(WRITTEN EXERCISE) Retype the material in full, keeping every word the same.

══ INFORMATION PROVIDED

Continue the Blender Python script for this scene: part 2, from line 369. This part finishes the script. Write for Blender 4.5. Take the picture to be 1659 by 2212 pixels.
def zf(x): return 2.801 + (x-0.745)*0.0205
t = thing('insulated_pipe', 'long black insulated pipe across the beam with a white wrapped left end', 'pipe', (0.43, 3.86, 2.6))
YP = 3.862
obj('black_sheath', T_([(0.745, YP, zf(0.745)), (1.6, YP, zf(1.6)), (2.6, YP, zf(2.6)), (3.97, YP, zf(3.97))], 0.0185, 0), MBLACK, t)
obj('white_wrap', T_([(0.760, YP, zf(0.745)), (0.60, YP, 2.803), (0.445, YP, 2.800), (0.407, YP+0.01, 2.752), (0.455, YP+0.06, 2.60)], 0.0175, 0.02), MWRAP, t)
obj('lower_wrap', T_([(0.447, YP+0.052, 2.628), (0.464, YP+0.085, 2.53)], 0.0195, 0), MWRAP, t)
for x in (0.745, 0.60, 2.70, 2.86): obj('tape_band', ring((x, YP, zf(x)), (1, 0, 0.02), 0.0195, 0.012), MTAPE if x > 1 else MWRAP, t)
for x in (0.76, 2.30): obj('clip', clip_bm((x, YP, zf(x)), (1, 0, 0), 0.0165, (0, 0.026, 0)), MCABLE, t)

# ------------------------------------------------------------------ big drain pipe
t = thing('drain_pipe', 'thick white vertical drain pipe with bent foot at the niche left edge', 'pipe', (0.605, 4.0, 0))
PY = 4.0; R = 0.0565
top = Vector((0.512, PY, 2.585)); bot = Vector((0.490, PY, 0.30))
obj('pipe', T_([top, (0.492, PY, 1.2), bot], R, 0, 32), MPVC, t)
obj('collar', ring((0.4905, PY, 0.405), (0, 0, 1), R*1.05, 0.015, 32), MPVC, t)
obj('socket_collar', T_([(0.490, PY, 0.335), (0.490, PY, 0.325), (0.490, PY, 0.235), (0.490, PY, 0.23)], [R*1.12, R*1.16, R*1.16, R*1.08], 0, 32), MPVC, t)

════

(SOLUTION)
Continue the Blender Python script for this scene: part 2, from line 369. This part finishes the script. Write for Blender 4.5. Take the picture to be 1659 by 2212 pixels.
def zf(x): return 2.801 + (x-0.745)*0.0205
t = thing('insulated_pipe', 'long black insulated pipe across the beam with a white wrapped left end', 'pipe', (0.43, 3.86, 2.6))
YP = 3.862
obj('black_sheath', T_([(0.745, YP, zf(0.745)), (1.6, YP, zf(1.6)), (2.6, YP, zf(2.6)), (3.97, YP, zf(3.97))], 0.0185, 0), MBLACK, t)
obj('white_wrap', T_([(0.760, YP, zf(0.745)), (0.60, YP, 2.803), (0.445, YP, 2.800), (0.407, YP+0.01, 2.752), (0.455, YP+0.06, 2.60)], 0.0175, 0.02), MWRAP, t)
obj('lower_wrap', T_([(0.447, YP+0.052, 2.628), (0.464, YP+0.085, 2.53)], 0.0195, 0), MWRAP, t)
for x in (0.745, 0.60, 2.70, 2.86): obj('tape_band', ring((x, YP, zf(x)), (1, 0, 0.02), 0.0195, 0.012), MTAPE if x > 1 else MWRAP, t)
for x in (0.76, 2.30): obj('clip', clip_bm((x, YP, zf(x)), (1, 0, 0), 0.0165, (0, 0.026, 0)), MCABLE, t)

# ------------------------------------------------------------------ big drain pipe
t = thing('drain_pipe', 'thick white vertical drain pipe with bent foot at the niche left edge', 'pipe', (0.605, 4.0, 0))
PY = 4.0; R = 0.0565
top = Vector((0.512, PY, 2.585)); bot = Vector((0.490, PY, 0.30))
obj('pipe', T_([top, (0.492, PY, 1.2), bot], R, 0, 32), MPVC, t)
obj('collar', ring((0.4905, PY, 0.405), (0, 0, 1), R*1.05, 0.015, 32), MPVC, t)
obj('socket_collar', T_([(0.490, PY, 0.335), (0.490, PY, 0.325), (0.490, PY, 0.235), (0.490, PY, 0.23)], [R*1.12, R*1.16, R*1.16, R*1.08], 0, 32), MPVC, t)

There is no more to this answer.